Una pequeña muestra de la calidad de Brando como actor. En El último tango hay una escena en la que Maria Schneider le pregunta a Brando si cree que ella es una prostituta, pero pronuncia «war» (guerra) en vez de «whore» (prostituta). Brando, en lugar de continuar como lo haría el 99,99% de los actores, esto es, obviando el error y continuando con el diálogo tal y como está escrito en el guión; le pregunta directamente a María qué es lo que ha querido decir. Es un momento irrepetible por la sorpresa y veracidad con la que responde María.
Hay que darle su parte de mérito a Bertolucci por incluir esa versión improvisada de la escena en el montaje final, en vez de repetirla; como sin duda hubiesen hecho un alto porcentaje de directores. (¡Hacemos otra! María se pronuncia whore, no war…).
El Rostro Impenetrable, una de mis mayores debilidades desde que la vi con once años en un cine de barrio allá por el 61, si no me equivoco! Por entonces creo que no había visto aún
Espartaco y no sabía quién era Kubrick. Pero naturalmente, sí quién era Brando, el tipo con mayor magnetismo que he conocido en una pantalla de cine; más adelante y con más años a cuestas, descubriría que además, era un actor formidable, el mejor según las opiniones de casi todos sus compañeros de profesión a los que preguntaban sus preferencias. Con permiso de Sir Laurence Olivier. Pero volviendo al film que nos ocupa, decir que si ya me pareció fascinante en su momento y siendo yo un niño, el paso de los años no hizo más que acentuar esa opinión y sobre todo, apreciar secuencias como las de Katy Jurado y Pina Pellicer (excelentes las dos, en especial Pina) madre e hija, cuando se revela el embarazo de la segunda. Ese tipo de escena así como las de amor y desamor entre Río y su amada Luisa en la playa, para un chaval de esa edad no pueden nunca tener la carga emotiva (enorme) que un adulto sensible valora. Pero sí que fui muy consciente de la amistad y la confianza traicionadas y Dad Longworth pasó a ser mi segundo villano más odiado después de Messala en Ben Hur, a lo que ayudó la muy buena y diría especial actuación del gran Karl Malden, que me transmitía la sensación de que ese tío no era un “malo” de los de siempre sino alguien con mucho trasfondo detrás. De Brando, qué decir… que estaba imperial con su chulería y sus arrebatos de ira con los que dejaba al estupendo Ben Johnson con la cara blanca como el papel. No fue hasta bastantes años más tarde que supe que Kubrick había estado formando parte del proyecto, también Peckinpah… ¡Con razón me gustaba tanto este extraño western! Se habían reunido mi actor y director favoritos para gestarlo y aunque Stanley se largó o lo largó Marlon, seguro que no hubiera sido lo mismo con otro. El resultado, no obstante todos los recortes y cambios que los estudios aplicaron, sigue siendo para mí, fastuoso y creo de justicia darle a Brando el enorme mérito por su talento inmenso (Ignacio Julià dixit) a pesar de su bisoñez para la parte técnica del rodaje.

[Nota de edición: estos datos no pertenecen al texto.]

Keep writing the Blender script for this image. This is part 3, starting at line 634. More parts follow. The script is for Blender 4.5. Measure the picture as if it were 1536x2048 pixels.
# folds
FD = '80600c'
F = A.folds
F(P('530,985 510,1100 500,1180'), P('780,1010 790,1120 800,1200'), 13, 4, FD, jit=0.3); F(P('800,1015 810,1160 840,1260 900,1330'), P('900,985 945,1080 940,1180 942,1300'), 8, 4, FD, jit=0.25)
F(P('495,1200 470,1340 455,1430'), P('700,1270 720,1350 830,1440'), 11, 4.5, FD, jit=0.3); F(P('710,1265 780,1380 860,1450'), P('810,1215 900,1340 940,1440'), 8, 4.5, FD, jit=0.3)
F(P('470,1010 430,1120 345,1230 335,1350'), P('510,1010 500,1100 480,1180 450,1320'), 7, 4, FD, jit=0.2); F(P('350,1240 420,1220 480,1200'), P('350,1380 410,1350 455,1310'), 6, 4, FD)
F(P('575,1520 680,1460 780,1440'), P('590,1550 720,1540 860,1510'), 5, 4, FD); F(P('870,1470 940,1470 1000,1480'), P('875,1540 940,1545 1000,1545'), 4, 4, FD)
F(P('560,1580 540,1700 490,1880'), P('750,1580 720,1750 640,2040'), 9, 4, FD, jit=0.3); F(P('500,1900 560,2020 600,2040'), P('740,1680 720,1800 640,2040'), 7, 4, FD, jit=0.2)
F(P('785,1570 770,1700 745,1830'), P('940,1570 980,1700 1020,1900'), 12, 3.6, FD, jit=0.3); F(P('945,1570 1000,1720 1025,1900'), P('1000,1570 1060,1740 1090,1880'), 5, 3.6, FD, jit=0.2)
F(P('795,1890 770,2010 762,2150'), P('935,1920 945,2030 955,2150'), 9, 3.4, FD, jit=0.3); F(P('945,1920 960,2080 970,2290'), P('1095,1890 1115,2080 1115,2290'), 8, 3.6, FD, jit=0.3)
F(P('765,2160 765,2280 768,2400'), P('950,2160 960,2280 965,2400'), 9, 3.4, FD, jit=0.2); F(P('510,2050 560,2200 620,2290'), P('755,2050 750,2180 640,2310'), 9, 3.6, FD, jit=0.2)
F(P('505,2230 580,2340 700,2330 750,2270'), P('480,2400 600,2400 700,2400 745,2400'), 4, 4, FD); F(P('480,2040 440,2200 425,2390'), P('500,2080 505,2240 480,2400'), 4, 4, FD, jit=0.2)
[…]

Es mi western favorito seguido muy de cerca por Hombre del Oeste, del gran Anthony Mann y
ahora me doy cuenta de que me gustan mucho los films del Oeste cuyo argumento se podría trasladar sin demasiados problemas al cine negro de gangsters de toda la vida.
Muy de acuerdo.
Vi esta película una noche a eso de las 2 de la mañana sin saber quién la había rodaso y quedé impactado pq era un western totalmente diferente a lo q había visto nunca. Ese mar, ese Karl Malden lleno de matices y sobre todo el gran Marlon Brandon con ese poso extraño q siempre deja en la pantalla.